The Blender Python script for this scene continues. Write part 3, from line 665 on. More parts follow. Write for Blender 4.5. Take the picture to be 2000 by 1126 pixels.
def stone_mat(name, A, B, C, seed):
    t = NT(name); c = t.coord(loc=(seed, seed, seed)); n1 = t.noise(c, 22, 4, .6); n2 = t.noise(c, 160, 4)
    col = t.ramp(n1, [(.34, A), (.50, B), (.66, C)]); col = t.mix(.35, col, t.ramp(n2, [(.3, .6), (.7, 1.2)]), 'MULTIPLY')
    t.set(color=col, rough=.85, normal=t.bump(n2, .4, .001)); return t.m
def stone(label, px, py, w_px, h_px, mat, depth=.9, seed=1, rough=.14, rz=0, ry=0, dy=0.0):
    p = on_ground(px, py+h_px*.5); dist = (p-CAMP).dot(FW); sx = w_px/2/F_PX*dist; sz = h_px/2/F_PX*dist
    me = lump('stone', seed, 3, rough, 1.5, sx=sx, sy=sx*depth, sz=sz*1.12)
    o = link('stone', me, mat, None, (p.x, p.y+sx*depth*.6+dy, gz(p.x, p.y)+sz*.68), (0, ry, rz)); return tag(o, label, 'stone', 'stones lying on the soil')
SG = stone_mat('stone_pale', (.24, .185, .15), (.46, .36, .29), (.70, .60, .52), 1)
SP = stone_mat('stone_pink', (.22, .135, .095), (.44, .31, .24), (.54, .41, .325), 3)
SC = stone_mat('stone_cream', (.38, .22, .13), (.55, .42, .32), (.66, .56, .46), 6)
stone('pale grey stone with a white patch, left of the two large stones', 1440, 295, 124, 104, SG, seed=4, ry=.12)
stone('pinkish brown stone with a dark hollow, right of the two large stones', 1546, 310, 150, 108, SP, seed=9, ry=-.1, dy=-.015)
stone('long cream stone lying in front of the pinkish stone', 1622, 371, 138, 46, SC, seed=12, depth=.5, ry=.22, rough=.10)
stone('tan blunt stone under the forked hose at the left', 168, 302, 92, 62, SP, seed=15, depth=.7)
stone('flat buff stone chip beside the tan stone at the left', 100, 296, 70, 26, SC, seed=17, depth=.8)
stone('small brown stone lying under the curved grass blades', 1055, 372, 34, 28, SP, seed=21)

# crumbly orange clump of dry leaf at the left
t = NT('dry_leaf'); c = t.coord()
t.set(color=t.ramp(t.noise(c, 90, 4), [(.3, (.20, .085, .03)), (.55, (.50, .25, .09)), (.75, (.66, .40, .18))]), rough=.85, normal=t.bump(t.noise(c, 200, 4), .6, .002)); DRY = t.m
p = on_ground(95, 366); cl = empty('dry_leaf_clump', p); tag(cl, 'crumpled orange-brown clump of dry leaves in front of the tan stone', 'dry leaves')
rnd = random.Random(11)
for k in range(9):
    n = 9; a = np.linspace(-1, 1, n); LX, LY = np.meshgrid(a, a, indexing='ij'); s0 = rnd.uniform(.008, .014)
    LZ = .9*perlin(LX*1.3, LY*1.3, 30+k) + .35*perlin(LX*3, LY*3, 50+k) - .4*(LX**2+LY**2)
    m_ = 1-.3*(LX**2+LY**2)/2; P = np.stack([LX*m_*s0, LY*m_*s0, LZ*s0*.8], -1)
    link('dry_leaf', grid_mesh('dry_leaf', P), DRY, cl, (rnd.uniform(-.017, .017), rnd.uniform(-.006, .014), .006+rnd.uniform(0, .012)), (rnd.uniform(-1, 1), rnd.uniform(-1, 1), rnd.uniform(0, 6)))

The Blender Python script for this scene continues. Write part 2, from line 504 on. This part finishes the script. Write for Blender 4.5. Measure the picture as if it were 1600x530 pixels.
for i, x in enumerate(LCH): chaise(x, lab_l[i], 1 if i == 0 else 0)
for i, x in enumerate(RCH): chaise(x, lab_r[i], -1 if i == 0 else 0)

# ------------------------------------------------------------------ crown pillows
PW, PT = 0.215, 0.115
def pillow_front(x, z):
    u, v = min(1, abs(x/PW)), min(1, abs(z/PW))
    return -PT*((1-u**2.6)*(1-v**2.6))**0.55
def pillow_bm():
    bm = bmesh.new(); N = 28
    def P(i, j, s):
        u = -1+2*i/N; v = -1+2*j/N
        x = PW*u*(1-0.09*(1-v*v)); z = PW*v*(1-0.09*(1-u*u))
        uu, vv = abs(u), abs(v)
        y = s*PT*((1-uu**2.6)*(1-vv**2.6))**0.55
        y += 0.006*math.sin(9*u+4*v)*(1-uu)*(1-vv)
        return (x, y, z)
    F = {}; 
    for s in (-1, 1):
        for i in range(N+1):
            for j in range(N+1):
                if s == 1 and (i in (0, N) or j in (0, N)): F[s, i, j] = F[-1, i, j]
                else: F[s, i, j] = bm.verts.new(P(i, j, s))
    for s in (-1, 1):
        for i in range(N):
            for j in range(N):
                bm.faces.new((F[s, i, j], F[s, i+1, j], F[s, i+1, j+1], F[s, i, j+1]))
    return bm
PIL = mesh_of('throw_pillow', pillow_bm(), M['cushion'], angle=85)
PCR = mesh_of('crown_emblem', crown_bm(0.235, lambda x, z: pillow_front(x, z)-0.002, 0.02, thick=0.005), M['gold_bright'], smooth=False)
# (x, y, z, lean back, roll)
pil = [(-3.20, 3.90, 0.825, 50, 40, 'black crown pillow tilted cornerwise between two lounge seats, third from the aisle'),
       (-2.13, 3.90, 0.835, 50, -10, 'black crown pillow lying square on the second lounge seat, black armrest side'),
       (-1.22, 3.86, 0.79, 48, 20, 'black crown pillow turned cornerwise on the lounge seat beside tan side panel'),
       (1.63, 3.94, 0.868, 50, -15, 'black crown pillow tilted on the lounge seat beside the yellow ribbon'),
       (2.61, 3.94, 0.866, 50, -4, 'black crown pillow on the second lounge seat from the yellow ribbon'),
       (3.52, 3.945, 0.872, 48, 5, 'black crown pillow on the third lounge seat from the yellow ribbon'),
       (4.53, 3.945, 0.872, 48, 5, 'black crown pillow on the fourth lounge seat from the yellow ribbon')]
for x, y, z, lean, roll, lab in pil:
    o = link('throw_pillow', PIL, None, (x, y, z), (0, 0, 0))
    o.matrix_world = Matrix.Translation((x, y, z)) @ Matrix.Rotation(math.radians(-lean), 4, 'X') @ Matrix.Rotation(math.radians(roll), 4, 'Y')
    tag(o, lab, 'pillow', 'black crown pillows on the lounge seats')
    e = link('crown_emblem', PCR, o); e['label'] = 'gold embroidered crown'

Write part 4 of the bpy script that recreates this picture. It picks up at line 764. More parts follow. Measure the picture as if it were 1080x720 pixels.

━━━━━━

What you have to do
Print the material above once more, exactly.

Result
The Blender Python script for this scene continues. Write part 3, from line 665 on. More parts follow. Write for Blender 4.5. Take the picture to be 2000 by 1126 pixels.
def stone_mat(name, A, B, C, seed):
    t = NT(name); c = t.coord(loc=(seed, seed, seed)); n1 = t.noise(c, 22, 4, .6); n2 = t.noise(c, 160, 4)
    col = t.ramp(n1, [(.34, A), (.50, B), (.66, C)]); col = t.mix(.35, col, t.ramp(n2, [(.3, .6), (.7, 1.2)]), 'MULTIPLY')
    t.set(color=col, rough=.85, normal=t.bump(n2, .4, .001)); return t.m
def stone(label, px, py, w_px, h_px, mat, depth=.9, seed=1, rough=.14, rz=0, ry=0, dy=0.0):
    p = on_ground(px, py+h_px*.5); dist = (p-CAMP).dot(FW); sx = w_px/2/F_PX*dist; sz = h_px/2/F_PX*dist
    me = lump('stone', seed, 3, rough, 1.5, sx=sx, sy=sx*depth, sz=sz*1.12)
    o = link('stone', me, mat, None, (p.x, p.y+sx*depth*.6+dy, gz(p.x, p.y)+sz*.68), (0, ry, rz)); return tag(o, label, 'stone', 'stones lying on the soil')
SG = stone_mat('stone_pale', (.24, .185, .15), (.46, .36, .29), (.70, .60, .52), 1)
SP = stone_mat('stone_pink', (.22, .135, .095), (.44, .31, .24), (.54, .41, .325), 3)
SC = stone_mat('stone_cream', (.38, .22, .13), (.55, .42, .32), (.66, .56, .46), 6)
stone('pale grey stone with a white patch, left of the two large stones', 1440, 295, 124, 104, SG, seed=4, ry=.12)
stone('pinkish brown stone with a dark hollow, right of the two large stones', 1546, 310, 150, 108, SP, seed=9, ry=-.1, dy=-.015)
stone('long cream stone lying in front of the pinkish stone', 1622, 371, 138, 46, SC, seed=12, depth=.5, ry=.22, rough=.10)
stone('tan blunt stone under the forked hose at the left', 168, 302, 92, 62, SP, seed=15, depth=.7)
stone('flat buff stone chip beside the tan stone at the left', 100, 296, 70, 26, SC, seed=17, depth=.8)
stone('small brown stone lying under the curved grass blades', 1055, 372, 34, 28, SP, seed=21)

# crumbly orange clump of dry leaf at the left
t = NT('dry_leaf'); c = t.coord()
t.set(color=t.ramp(t.noise(c, 90, 4), [(.3, (.20, .085, .03)), (.55, (.50, .25, .09)), (.75, (.66, .40, .18))]), rough=.85, normal=t.bump(t.noise(c, 200, 4), .6, .002)); DRY = t.m
p = on_ground(95, 366); cl = empty('dry_leaf_clump', p); tag(cl, 'crumpled orange-brown clump of dry leaves in front of the tan stone', 'dry leaves')
rnd = random.Random(11)
for k in range(9):
    n = 9; a = np.linspace(-1, 1, n); LX, LY = np.meshgrid(a, a, indexing='ij'); s0 = rnd.uniform(.008, .014)
    LZ = .9*perlin(LX*1.3, LY*1.3, 30+k) + .35*perlin(LX*3, LY*3, 50+k) - .4*(LX**2+LY**2)
    m_ = 1-.3*(LX**2+LY**2)/2; P = np.stack([LX*m_*s0, LY*m_*s0, LZ*s0*.8], -1)
    link('dry_leaf', grid_mesh('dry_leaf', P), DRY, cl, (rnd.uniform(-.017, .017), rnd.uniform(-.006, .014), .006+rnd.uniform(0, .012)), (rnd.uniform(-1, 1), rnd.uniform(-1, 1), rnd.uniform(0, 6)))

The Blender Python script for this scene continues. Write part 2, from line 504 on. This part finishes the script. Write for Blender 4.5. Measure the picture as if it were 1600x530 pixels.
for i, x in enumerate(LCH): chaise(x, lab_l[i], 1 if i == 0 else 0)
for i, x in enumerate(RCH): chaise(x, lab_r[i], -1 if i == 0 else 0)

# ------------------------------------------------------------------ crown pillows
PW, PT = 0.215, 0.115
def pillow_front(x, z):
    u, v = min(1, abs(x/PW)), min(1, abs(z/PW))
    return -PT*((1-u**2.6)*(1-v**2.6))**0.55
def pillow_bm():
    bm = bmesh.new(); N = 28
    def P(i, j, s):
        u = -1+2*i/N; v = -1+2*j/N
        x = PW*u*(1-0.09*(1-v*v)); z = PW*v*(1-0.09*(1-u*u))
        uu, vv = abs(u), abs(v)
        y = s*PT*((1-uu**2.6)*(1-vv**2.6))**0.55
        y += 0.006*math.sin(9*u+4*v)*(1-uu)*(1-vv)
        return (x, y, z)
    F = {}; 
    for s in (-1, 1):
        for i in range(N+1):
            for j in range(N+1):
                if s == 1 and (i in (0, N) or j in (0, N)): F[s, i, j] = F[-1, i, j]
                else: F[s, i, j] = bm.verts.new(P(i, j, s))
    for s in (-1, 1):
        for i in range(N):
            for j in range(N):
                bm.faces.new((F[s, i, j], F[s, i+1, j], F[s, i+1, j+1], F[s, i, j+1]))
    return bm
PIL = mesh_of('throw_pillow', pillow_bm(), M['cushion'], angle=85)
PCR = mesh_of('crown_emblem', crown_bm(0.235, lambda x, z: pillow_front(x, z)-0.002, 0.02, thick=0.005), M['gold_bright'], smooth=False)
# (x, y, z, lean back, roll)
pil = [(-3.20, 3.90, 0.825, 50, 40, 'black crown pillow tilted cornerwise between two lounge seats, third from the aisle'),
       (-2.13, 3.90, 0.835, 50, -10, 'black crown pillow lying square on the second lounge seat, black armrest side'),
       (-1.22, 3.86, 0.79, 48, 20, 'black crown pillow turned cornerwise on the lounge seat beside tan side panel'),
       (1.63, 3.94, 0.868, 50, -15, 'black crown pillow tilted on the lounge seat beside the yellow ribbon'),
       (2.61, 3.94, 0.866, 50, -4, 'black crown pillow on the second lounge seat from the yellow ribbon'),
       (3.52, 3.945, 0.872, 48, 5, 'black crown pillow on the third lounge seat from the yellow ribbon'),
       (4.53, 3.945, 0.872, 48, 5, 'black crown pillow on the fourth lounge seat from the yellow ribbon')]
for x, y, z, lean, roll, lab in pil:
    o = link('throw_pillow', PIL, None, (x, y, z), (0, 0, 0))
    o.matrix_world = Matrix.Translation((x, y, z)) @ Matrix.Rotation(math.radians(-lean), 4, 'X') @ Matrix.Rotation(math.radians(roll), 4, 'Y')
    tag(o, lab, 'pillow', 'black crown pillows on the lounge seats')
    e = link('crown_emblem', PCR, o); e['label'] = 'gold embroidered crown'

Write part 4 of the bpy script that recreates this picture. It picks up at line 764. More parts follow. Measure the picture as if it were 1080x720 pixels.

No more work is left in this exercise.